--- Start Dataset excerpt ---

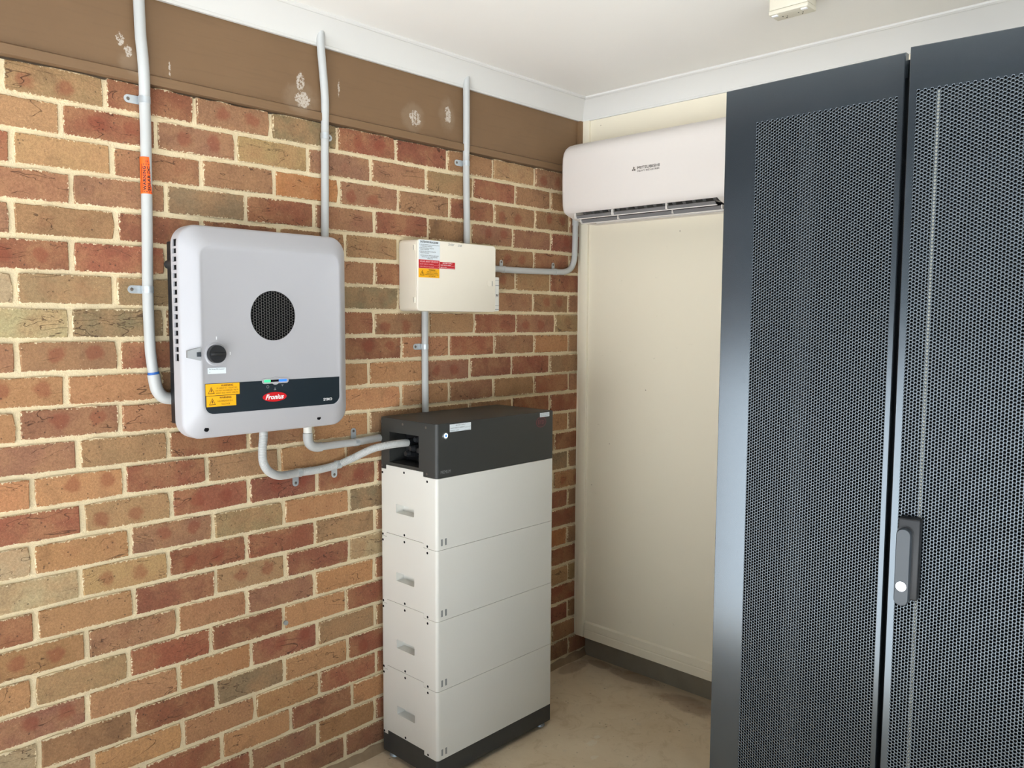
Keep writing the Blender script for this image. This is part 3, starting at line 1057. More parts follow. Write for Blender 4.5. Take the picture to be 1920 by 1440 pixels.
# red oval maker's badge
bdg = plate_wall('maker_badge', circle(-1.4975, 1.3345, .0375, 40, .36), -.2000, -.2008, M['red'], inv, 40)
lettering('lettering', [('Fronius', -1.5270, -1.4690, 1.3275, 1.3420, .03, .35)], Matrix.Translation((0, -.2009, 0)) @ WALL_M, M['white_ink'], bdg)
# status light bar
pts = rr(-1.5365, -1.4530, 1.3725, 1.3875, .0074, 6)
led = plate_wall('status_light_bar', pts, -.1990, -.2020, M['inv'], inv, 40)
plate_wall('button', circle(-1.4950, 1.3800, .0120, 28, .95), -.1990, -.2018, M['inv'], led, 40)
plate_wall('green_light', rr(-1.5310, -1.5105, 1.3768, 1.3832, .0031, 5), -.2000, -.2026, M['green_led'], led)
plate_wall('dark_lens', [(-1.5105, 1.3770), (-1.4850, 1.3770), (-1.4850, 1.3830), (-1.5105, 1.3830)], -.2000, -.2025, M['hole'], led)
plate_wall('blue_light', rr(-1.4850, -1.4590, 1.3768, 1.3832, .0031, 5), -.2000, -.2026, M['blue_led'], led)
ic = []
ic += ring_poly(circle(-1.5190, 1.3640, .0042, 14), circle(-1.5190, 1.3640, .0030, 14))
ic += [([(-1.4975, 1.3560), (-1.4955, 1.3560), (-1.4955, 1.3605), (-1.4975, 1.3605)],), ([(-1.5000, 1.3535), (-1.4970, 1.3535), (-1.4970, 1.3555), (-1.5000, 1.3555)],),
       ([(-1.4960, 1.3535), (-1.4930, 1.3535), (-1.4930, 1.3555), (-1.4960, 1.3555)],), ([(-1.4770, 1.3685), (-1.4690, 1.3685), (-1.4700, 1.3675), (-1.4760, 1.3675)],),
       ([(-1.4755, 1.3660), (-1.4705, 1.3660), (-1.4730, 1.3625)],)]
lettering('light_symbols', ic, Matrix.Translation((0, -.2003, 0)) @ WALL_M, M['grey_ink'], inv)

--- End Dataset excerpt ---

* [Aim of the task]:
All of the material above needs to be restated exactly, with no pictures.

* [Problem solution]:
Keep writing the Blender script for this image. This is part 3, starting at line 1057. More parts follow. Write for Blender 4.5. Take the picture to be 1920 by 1440 pixels.
# red oval maker's badge
bdg = plate_wall('maker_badge', circle(-1.4975, 1.3345, .0375, 40, .36), -.2000, -.2008, M['red'], inv, 40)
lettering('lettering', [('Fronius', -1.5270, -1.4690, 1.3275, 1.3420, .03, .35)], Matrix.Translation((0, -.2009, 0)) @ WALL_M, M['white_ink'], bdg)
# status light bar
pts = rr(-1.5365, -1.4530, 1.3725, 1.3875, .0074, 6)
led = plate_wall('status_light_bar', pts, -.1990, -.2020, M['inv'], inv, 40)
plate_wall('button', circle(-1.4950, 1.3800, .0120, 28, .95), -.1990, -.2018, M['inv'], led, 40)
plate_wall('green_light', rr(-1.5310, -1.5105, 1.3768, 1.3832, .0031, 5), -.2000, -.2026, M['green_led'], led)
plate_wall('dark_lens', [(-1.5105, 1.3770), (-1.4850, 1.3770), (-1.4850, 1.3830), (-1.5105, 1.3830)], -.2000, -.2025, M['hole'], led)
plate_wall('blue_light', rr(-1.4850, -1.4590, 1.3768, 1.3832, .0031, 5), -.2000, -.2026, M['blue_led'], led)
ic = []
ic += ring_poly(circle(-1.5190, 1.3640, .0042, 14), circle(-1.5190, 1.3640, .0030, 14))
ic += [([(-1.4975, 1.3560), (-1.4955, 1.3560), (-1.4955, 1.3605), (-1.4975, 1.3605)],), ([(-1.5000, 1.3535), (-1.4970, 1.3535), (-1.4970, 1.3555), (-1.5000, 1.3555)],),
       ([(-1.4960, 1.3535), (-1.4930, 1.3535), (-1.4930, 1.3555), (-1.4960, 1.3555)],), ([(-1.4770, 1.3685), (-1.4690, 1.3685), (-1.4700, 1.3675), (-1.4760, 1.3675)],),
       ([(-1.4755, 1.3660), (-1.4705, 1.3660), (-1.4730, 1.3625)],)]
lettering('light_symbols', ic, Matrix.Translation((0, -.2003, 0)) @ WALL_M, M['grey_ink'], inv)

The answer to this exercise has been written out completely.